» Task prompt
Write every line out verbatim and omit the pictures.

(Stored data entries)
********************
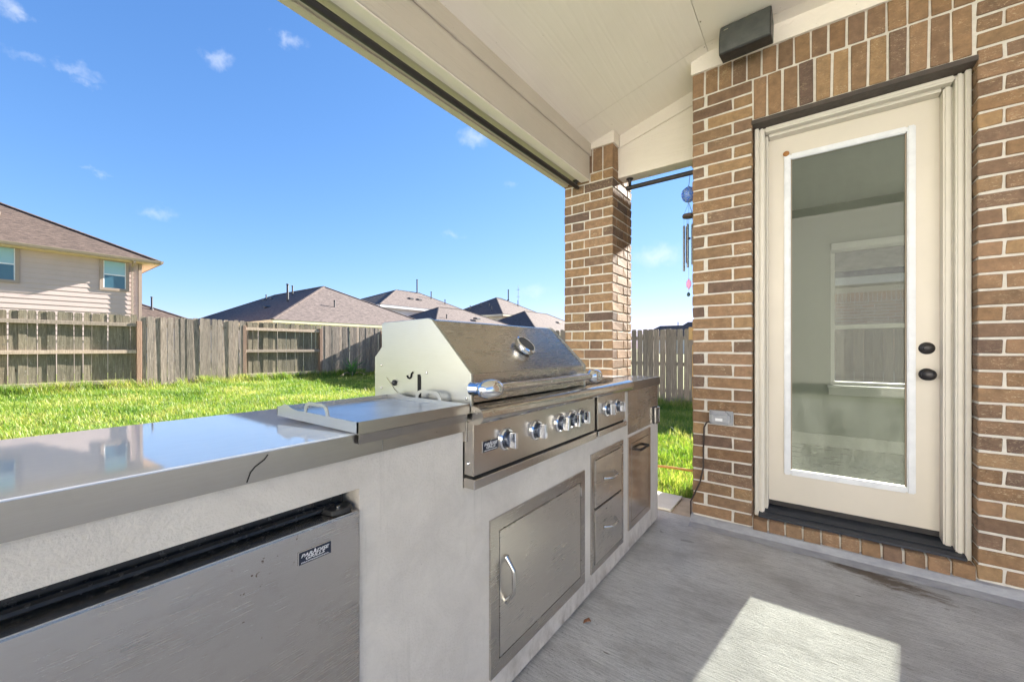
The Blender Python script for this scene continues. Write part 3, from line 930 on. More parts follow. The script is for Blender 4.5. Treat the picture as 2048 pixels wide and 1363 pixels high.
# two drawers
dr = panel_frame('drawer_unit', 1.795, 2.215, .11, .698, .034, 'steel_h')
B(XF + .0003, XF + .0012, 1.828, 2.182, .143, .665).build('shadow_gap', 'gap', dr)
for z0, z1, hz in ((.425, .6605, .55), (.148, .413, .30)):
    d = B(XF + .0015, XF + .012, 1.834, 2.177, z0, z1).build('drawer_front', 'steel_panel', dr, bevel=.001)
    handle(d, (XF + .012, 1.93, hz), (XF + .012, 2.075, hz), .034, .007)
# pull-out bin cabinet, brick reflection tinted into its steel
tr = panel_frame('bin_cabinet', 2.30, 2.705, .14, .692, .042, 'steel_brick_tint')
B(XF + .0003, XF + .0012, 2.34, 2.664, .18, .652).build('shadow_gap', 'gap', tr)
d = B(XF + .0015, XF + .009, 2.345, 2.659, .185, .647).build('cabinet_front', 'steel_brick_tint', tr, bevel=.001)
MB().tube([(XF + .009, 2.42, .60), (XF + .035, 2.42, .60), (XF + .038, 2.435, .60), (XF + .038, 2.56, .60), (XF + .035, 2.575, .60), (XF + .009, 2.575, .60)], .0085, 8).build('handle', 'bronze', d, smooth=True)
# outlet on the island
oc = B(XF + .0004, XF + .012, 2.775, 2.865, .70, .812).build('outlet_cover', 'black', isl, bevel=.003)
mb = MB()
for (a, b, c_, d_) in ((2.775, 2.785, .70, .812), (2.855, 2.865, .70, .812), (2.785, 2.855, .802, .812), (2.785, 2.855, .70, .71)):
    mb.box(XF + .0125, XF + .022, a, b, c_, d_)
mb.build('frame', 'bar_steel', oc, bevel=.001)

# ---- badge with lettering
def text_mesh(txt, size, shear=.25):
    cu = bpy.data.curves.new('lettering', 'FONT')
    cu.body = txt; cu.size = size; cu.extrude = .0002; cu.shear = shear; cu.offset = size * .02
    cu.align_x = 'CENTER'; cu.align_y = 'CENTER'
    ob = bpy.data.objects.new('lettering', cu); COL.objects.link(ob)
    bpy.context.view_layer.update()
    me = bpy.data.meshes.new_from_object(ob.evaluated_get(bpy.context.evaluated_depsgraph_get()))
    bpy.data.objects.remove(ob)
    return me
def badge(parent, x, y0, y1, z0, z1):
    w, h = y1 - y0, z1 - z0
    b = B(x + .0002, x + .0022, y0, y1, z0, z1).build('badge', 'bar_steel', parent, bevel=.0006)
    B(x + .00225, x + .003, y0 + w * .025, y1 - w * .025, z0 + h * .05, z1 - h * .05).build('badge_plate', 'badge_blue', b)
    for txt, cz, wid in (('PARADISE', .66, .84), ('GRILLS', .40, .58), ('PROFESSIONAL', .15, .84)):
        me = text_mesh(txt, h * (.34 if txt != 'PROFESSIONAL' else .13), .28 if txt != 'PROFESSIONAL' else 0)
        xs = [v.co.x for v in me.vertices]
        cx, ww = (min(xs) + max(xs)) / 2, max(xs) - min(xs)
        k_ = w * wid / ww
        off = org(b)
        for v in me.vertices:
            px, py, pz = (v.co.x - cx) * k_, v.co.y, v.co.z
            v.co = Vector((x + .0033 + pz - off.x, (y0 + y1) / 2 + px - off.y, z0 + h * cz + py - off.z))
        me.materials.clear(); me.materials.append(M['badge_white'])
        link('lettering', me, b)
    # little flame over the middle letter
    ym, zb = (y0 + y1) / 2 - w * .01, z0 + h * .70
    MB().prism([(ym - w * .03, zb), (ym - w * .035, zb + h * .08), (ym, zb + h * .24), (ym + w * .008, zb + h * .12), (ym + w * .03, zb + h * .09), (ym + w * .028, zb)], 'x', x + .0031, x + .0036).build('flame', 'badge_white', b)
    return b

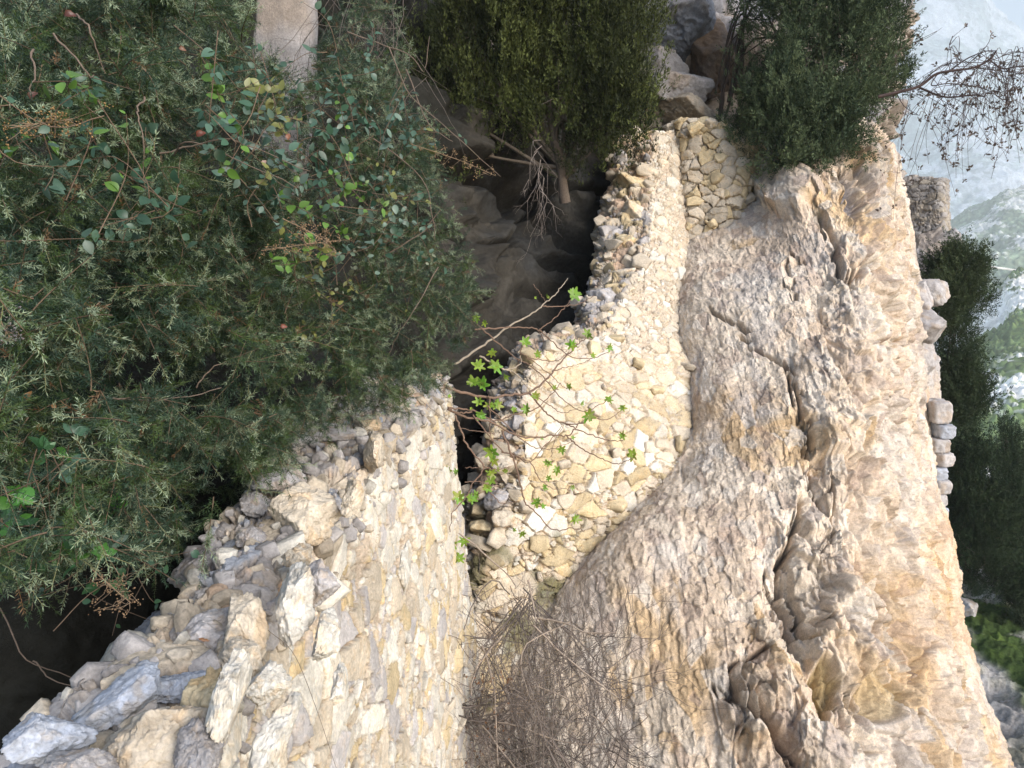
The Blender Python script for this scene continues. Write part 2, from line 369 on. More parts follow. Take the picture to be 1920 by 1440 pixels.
********************
» Answer to this task
The Blender Python script for this scene continues. Write part 3, from line 930 on. More parts follow. The script is for Blender 4.5. Treat the picture as 2048 pixels wide and 1363 pixels high.
# two drawers
dr = panel_frame('drawer_unit', 1.795, 2.215, .11, .698, .034, 'steel_h')
B(XF + .0003, XF + .0012, 1.828, 2.182, .143, .665).build('shadow_gap', 'gap', dr)
for z0, z1, hz in ((.425, .6605, .55), (.148, .413, .30)):
    d = B(XF + .0015, XF + .012, 1.834, 2.177, z0, z1).build('drawer_front', 'steel_panel', dr, bevel=.001)
    handle(d, (XF + .012, 1.93, hz), (XF + .012, 2.075, hz), .034, .007)
# pull-out bin cabinet, brick reflection tinted into its steel
tr = panel_frame('bin_cabinet', 2.30, 2.705, .14, .692, .042, 'steel_brick_tint')
B(XF + .0003, XF + .0012, 2.34, 2.664, .18, .652).build('shadow_gap', 'gap', tr)
d = B(XF + .0015, XF + .009, 2.345, 2.659, .185, .647).build('cabinet_front', 'steel_brick_tint', tr, bevel=.001)
MB().tube([(XF + .009, 2.42, .60), (XF + .035, 2.42, .60), (XF + .038, 2.435, .60), (XF + .038, 2.56, .60), (XF + .035, 2.575, .60), (XF + .009, 2.575, .60)], .0085, 8).build('handle', 'bronze', d, smooth=True)
# outlet on the island
oc = B(XF + .0004, XF + .012, 2.775, 2.865, .70, .812).build('outlet_cover', 'black', isl, bevel=.003)
mb = MB()
for (a, b, c_, d_) in ((2.775, 2.785, .70, .812), (2.855, 2.865, .70, .812), (2.785, 2.855, .802, .812), (2.785, 2.855, .70, .71)):
    mb.box(XF + .0125, XF + .022, a, b, c_, d_)
mb.build('frame', 'bar_steel', oc, bevel=.001)

# ---- badge with lettering
def text_mesh(txt, size, shear=.25):
    cu = bpy.data.curves.new('lettering', 'FONT')
    cu.body = txt; cu.size = size; cu.extrude = .0002; cu.shear = shear; cu.offset = size * .02
    cu.align_x = 'CENTER'; cu.align_y = 'CENTER'
    ob = bpy.data.objects.new('lettering', cu); COL.objects.link(ob)
    bpy.context.view_layer.update()
    me = bpy.data.meshes.new_from_object(ob.evaluated_get(bpy.context.evaluated_depsgraph_get()))
    bpy.data.objects.remove(ob)
    return me
def badge(parent, x, y0, y1, z0, z1):
    w, h = y1 - y0, z1 - z0
    b = B(x + .0002, x + .0022, y0, y1, z0, z1).build('badge', 'bar_steel', parent, bevel=.0006)
    B(x + .00225, x + .003, y0 + w * .025, y1 - w * .025, z0 + h * .05, z1 - h * .05).build('badge_plate', 'badge_blue', b)
    for txt, cz, wid in (('PARADISE', .66, .84), ('GRILLS', .40, .58), ('PROFESSIONAL', .15, .84)):
        me = text_mesh(txt, h * (.34 if txt != 'PROFESSIONAL' else .13), .28 if txt != 'PROFESSIONAL' else 0)
        xs = [v.co.x for v in me.vertices]
        cx, ww = (min(xs) + max(xs)) / 2, max(xs) - min(xs)
        k_ = w * wid / ww
        off = org(b)
        for v in me.vertices:
            px, py, pz = (v.co.x - cx) * k_, v.co.y, v.co.z
            v.co = Vector((x + .0033 + pz - off.x, (y0 + y1) / 2 + px - off.y, z0 + h * cz + py - off.z))
        me.materials.clear(); me.materials.append(M['badge_white'])
        link('lettering', me, b)
    # little flame over the middle letter
    ym, zb = (y0 + y1) / 2 - w * .01, z0 + h * .70
    MB().prism([(ym - w * .03, zb), (ym - w * .035, zb + h * .08), (ym, zb + h * .24), (ym + w * .008, zb + h * .12), (ym + w * .03, zb + h * .09), (ym + w * .028, zb)], 'x', x + .0031, x + .0036).build('flame', 'badge_white', b)
    return b

The Blender Python script for this scene continues. Write part 2, from line 369 on. More parts follow. Take the picture to be 1920 by 1440 pixels.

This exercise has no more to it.